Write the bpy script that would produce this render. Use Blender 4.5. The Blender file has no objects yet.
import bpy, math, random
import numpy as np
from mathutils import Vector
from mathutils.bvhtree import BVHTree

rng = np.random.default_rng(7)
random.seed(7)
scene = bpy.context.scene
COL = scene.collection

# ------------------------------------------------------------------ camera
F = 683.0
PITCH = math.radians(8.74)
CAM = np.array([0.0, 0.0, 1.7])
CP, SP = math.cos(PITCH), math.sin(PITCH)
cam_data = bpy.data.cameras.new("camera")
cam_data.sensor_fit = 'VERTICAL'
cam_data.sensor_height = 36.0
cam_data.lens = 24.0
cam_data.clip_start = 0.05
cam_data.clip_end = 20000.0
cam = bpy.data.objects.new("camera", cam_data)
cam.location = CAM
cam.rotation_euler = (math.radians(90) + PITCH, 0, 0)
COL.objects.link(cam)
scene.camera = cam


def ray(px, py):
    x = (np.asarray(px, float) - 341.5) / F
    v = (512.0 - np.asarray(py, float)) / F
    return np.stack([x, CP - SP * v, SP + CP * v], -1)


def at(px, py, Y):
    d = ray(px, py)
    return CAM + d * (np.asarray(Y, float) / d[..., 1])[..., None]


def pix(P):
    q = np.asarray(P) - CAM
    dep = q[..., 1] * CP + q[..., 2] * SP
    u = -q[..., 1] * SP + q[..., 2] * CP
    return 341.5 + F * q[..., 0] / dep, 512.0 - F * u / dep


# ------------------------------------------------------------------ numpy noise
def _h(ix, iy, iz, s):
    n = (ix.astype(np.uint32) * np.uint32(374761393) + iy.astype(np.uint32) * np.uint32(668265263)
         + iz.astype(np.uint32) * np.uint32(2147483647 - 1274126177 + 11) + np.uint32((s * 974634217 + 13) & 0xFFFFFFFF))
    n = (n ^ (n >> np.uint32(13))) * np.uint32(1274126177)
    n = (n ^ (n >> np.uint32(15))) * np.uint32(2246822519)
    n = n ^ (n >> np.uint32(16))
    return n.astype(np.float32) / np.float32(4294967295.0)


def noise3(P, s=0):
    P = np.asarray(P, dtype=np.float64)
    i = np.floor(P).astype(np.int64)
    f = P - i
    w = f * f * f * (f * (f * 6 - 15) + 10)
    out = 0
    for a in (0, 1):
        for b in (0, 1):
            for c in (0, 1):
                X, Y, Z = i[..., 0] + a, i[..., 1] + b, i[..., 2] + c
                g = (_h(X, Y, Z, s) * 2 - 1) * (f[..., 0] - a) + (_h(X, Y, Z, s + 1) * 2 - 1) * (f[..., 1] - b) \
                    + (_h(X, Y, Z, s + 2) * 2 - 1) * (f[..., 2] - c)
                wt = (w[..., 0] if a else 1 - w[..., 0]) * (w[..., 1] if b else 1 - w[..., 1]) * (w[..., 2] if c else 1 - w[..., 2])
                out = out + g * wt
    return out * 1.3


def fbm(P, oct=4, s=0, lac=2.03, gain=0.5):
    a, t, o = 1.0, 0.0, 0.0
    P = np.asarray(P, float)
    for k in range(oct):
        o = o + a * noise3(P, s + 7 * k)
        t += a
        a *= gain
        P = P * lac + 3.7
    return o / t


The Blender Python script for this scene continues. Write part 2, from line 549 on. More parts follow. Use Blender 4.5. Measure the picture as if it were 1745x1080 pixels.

******************************

_What you are asked to do_. Reproduce every line of the material above exactly.

_Result of the exercise_.
Write the bpy script that would produce this render. Use Blender 4.5. The Blender file has no objects yet.
import bpy, math, random
import numpy as np
from mathutils import Vector
from mathutils.bvhtree import BVHTree

rng = np.random.default_rng(7)
random.seed(7)
scene = bpy.context.scene
COL = scene.collection

# ------------------------------------------------------------------ camera
F = 683.0
PITCH = math.radians(8.74)
CAM = np.array([0.0, 0.0, 1.7])
CP, SP = math.cos(PITCH), math.sin(PITCH)
cam_data = bpy.data.cameras.new("camera")
cam_data.sensor_fit = 'VERTICAL'
cam_data.sensor_height = 36.0
cam_data.lens = 24.0
cam_data.clip_start = 0.05
cam_data.clip_end = 20000.0
cam = bpy.data.objects.new("camera", cam_data)
cam.location = CAM
cam.rotation_euler = (math.radians(90) + PITCH, 0, 0)
COL.objects.link(cam)
scene.camera = cam


def ray(px, py):
    x = (np.asarray(px, float) - 341.5) / F
    v = (512.0 - np.asarray(py, float)) / F
    return np.stack([x, CP - SP * v, SP + CP * v], -1)


def at(px, py, Y):
    d = ray(px, py)
    return CAM + d * (np.asarray(Y, float) / d[..., 1])[..., None]


def pix(P):
    q = np.asarray(P) - CAM
    dep = q[..., 1] * CP + q[..., 2] * SP
    u = -q[..., 1] * SP + q[..., 2] * CP
    return 341.5 + F * q[..., 0] / dep, 512.0 - F * u / dep


# ------------------------------------------------------------------ numpy noise
def _h(ix, iy, iz, s):
    n = (ix.astype(np.uint32) * np.uint32(374761393) + iy.astype(np.uint32) * np.uint32(668265263)
         + iz.astype(np.uint32) * np.uint32(2147483647 - 1274126177 + 11) + np.uint32((s * 974634217 + 13) & 0xFFFFFFFF))
    n = (n ^ (n >> np.uint32(13))) * np.uint32(1274126177)
    n = (n ^ (n >> np.uint32(15))) * np.uint32(2246822519)
    n = n ^ (n >> np.uint32(16))
    return n.astype(np.float32) / np.float32(4294967295.0)


def noise3(P, s=0):
    P = np.asarray(P, dtype=np.float64)
    i = np.floor(P).astype(np.int64)
    f = P - i
    w = f * f * f * (f * (f * 6 - 15) + 10)
    out = 0
    for a in (0, 1):
        for b in (0, 1):
            for c in (0, 1):
                X, Y, Z = i[..., 0] + a, i[..., 1] + b, i[..., 2] + c
                g = (_h(X, Y, Z, s) * 2 - 1) * (f[..., 0] - a) + (_h(X, Y, Z, s + 1) * 2 - 1) * (f[..., 1] - b) \
                    + (_h(X, Y, Z, s + 2) * 2 - 1) * (f[..., 2] - c)
                wt = (w[..., 0] if a else 1 - w[..., 0]) * (w[..., 1] if b else 1 - w[..., 1]) * (w[..., 2] if c else 1 - w[..., 2])
                out = out + g * wt
    return out * 1.3


def fbm(P, oct=4, s=0, lac=2.03, gain=0.5):
    a, t, o = 1.0, 0.0, 0.0
    P = np.asarray(P, float)
    for k in range(oct):
        o = o + a * noise3(P, s + 7 * k)
        t += a
        a *= gain
        P = P * lac + 3.7
    return o / t


The Blender Python script for this scene continues. Write part 2, from line 549 on. More parts follow. Use Blender 4.5. Measure the picture as if it were 1745x1080 pixels.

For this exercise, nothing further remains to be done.